Well if that's how you genuinely feel go for it. However I think in your own heart you feel that she's not the one otherwise you would have made a move on her well before now. It's not rocket science. Maybe that's the issue, you have had quite a few good female friends over the years and sex never got in the way because you never really tried? Are you looking for a friend or a lover? Faint heart never won a maiden. Make a decision and if you decide to go for it do so 100%.
 

Bryony

Veteran
Location
Ramsgate, Kent
Obviously I don't know the lady or what your friendship is like but I do think its a little strange she texts you saying she has a man in her bed, that's not something I'd even text my closest of girly friends, to me she's doing that to make you jealous (I could be wrong as I said I know nothing about her) How does she act when you are seeing people?
 

Bryony

Veteran
Location
Ramsgate, Kent
If she seen me chatting to other girls, she'd tend to make jokes about me being a randy old bugger and she needs to keep me on a lead like a dog on heat.
The joking could be a defence mechanism to maybe hide some jealousy.

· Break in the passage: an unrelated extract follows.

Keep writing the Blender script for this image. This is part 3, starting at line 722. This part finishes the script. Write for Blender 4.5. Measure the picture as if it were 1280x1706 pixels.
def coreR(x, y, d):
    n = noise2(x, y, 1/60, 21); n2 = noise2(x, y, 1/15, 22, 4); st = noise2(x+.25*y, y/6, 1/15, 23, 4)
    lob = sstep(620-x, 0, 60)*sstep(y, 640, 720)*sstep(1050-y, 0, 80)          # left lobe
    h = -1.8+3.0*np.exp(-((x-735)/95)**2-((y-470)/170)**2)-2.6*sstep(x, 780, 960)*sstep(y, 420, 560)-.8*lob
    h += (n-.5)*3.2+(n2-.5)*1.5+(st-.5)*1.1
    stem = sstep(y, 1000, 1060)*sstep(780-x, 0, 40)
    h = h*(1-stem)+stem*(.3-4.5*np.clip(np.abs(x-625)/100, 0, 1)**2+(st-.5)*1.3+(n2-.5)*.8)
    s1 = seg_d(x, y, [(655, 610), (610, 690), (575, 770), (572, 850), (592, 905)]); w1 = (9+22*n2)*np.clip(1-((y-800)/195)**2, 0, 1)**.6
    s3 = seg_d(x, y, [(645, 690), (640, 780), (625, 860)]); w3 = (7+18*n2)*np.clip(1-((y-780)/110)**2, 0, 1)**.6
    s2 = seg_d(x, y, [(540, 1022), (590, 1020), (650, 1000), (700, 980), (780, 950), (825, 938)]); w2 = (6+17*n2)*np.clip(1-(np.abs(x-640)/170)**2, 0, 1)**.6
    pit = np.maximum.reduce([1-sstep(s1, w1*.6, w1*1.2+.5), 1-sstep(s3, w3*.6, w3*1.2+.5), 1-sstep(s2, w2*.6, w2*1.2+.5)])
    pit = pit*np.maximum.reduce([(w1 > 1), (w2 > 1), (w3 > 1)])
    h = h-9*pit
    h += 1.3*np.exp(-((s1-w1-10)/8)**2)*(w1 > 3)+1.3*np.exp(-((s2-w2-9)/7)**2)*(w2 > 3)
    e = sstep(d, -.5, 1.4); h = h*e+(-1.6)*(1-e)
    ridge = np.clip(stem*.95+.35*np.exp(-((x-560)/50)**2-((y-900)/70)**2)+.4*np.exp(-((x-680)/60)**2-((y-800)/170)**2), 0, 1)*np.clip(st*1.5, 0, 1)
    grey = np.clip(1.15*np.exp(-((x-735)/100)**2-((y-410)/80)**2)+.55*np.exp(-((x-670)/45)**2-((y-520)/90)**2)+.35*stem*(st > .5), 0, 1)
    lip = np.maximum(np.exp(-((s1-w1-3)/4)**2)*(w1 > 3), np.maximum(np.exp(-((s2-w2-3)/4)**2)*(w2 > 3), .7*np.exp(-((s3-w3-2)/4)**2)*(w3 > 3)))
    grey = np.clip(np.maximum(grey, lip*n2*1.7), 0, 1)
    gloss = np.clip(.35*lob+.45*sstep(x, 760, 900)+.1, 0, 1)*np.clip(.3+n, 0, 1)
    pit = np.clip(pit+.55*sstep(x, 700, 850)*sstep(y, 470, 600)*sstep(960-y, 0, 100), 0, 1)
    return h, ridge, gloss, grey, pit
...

I do think that she would like a relationship with you, as I said I think she maybe texting you saying she has a man in her bed to maybe make you jealous or to see how you react, if she can see you look bothered or jealous then she may then know how you feel about her?? The female mind is a complicated thing (I don't always understand how my mind works :laugh:) I think the best thing you can do is just ask her!

The other thing is if she is interested is it the right time for you both to get together as you've said you both have/had issues which can put strains on relationships but on the other hand you both will understand how each other feel and can support each other.
 

Linford

Guest
If she has a new bloke on the scene, don't interfere with that. If it fizzles out, then tell her how you feel.
 

Arjimlad

Tights of Cydonia
Location
South Glos
I'm surprised no-one has asked to see pictures yet !

Good luck whatever you decide to do, but it seems to me she'd probably be pleased if you expressed your feelings...can't help but have reservations as others have mentioned as well, though.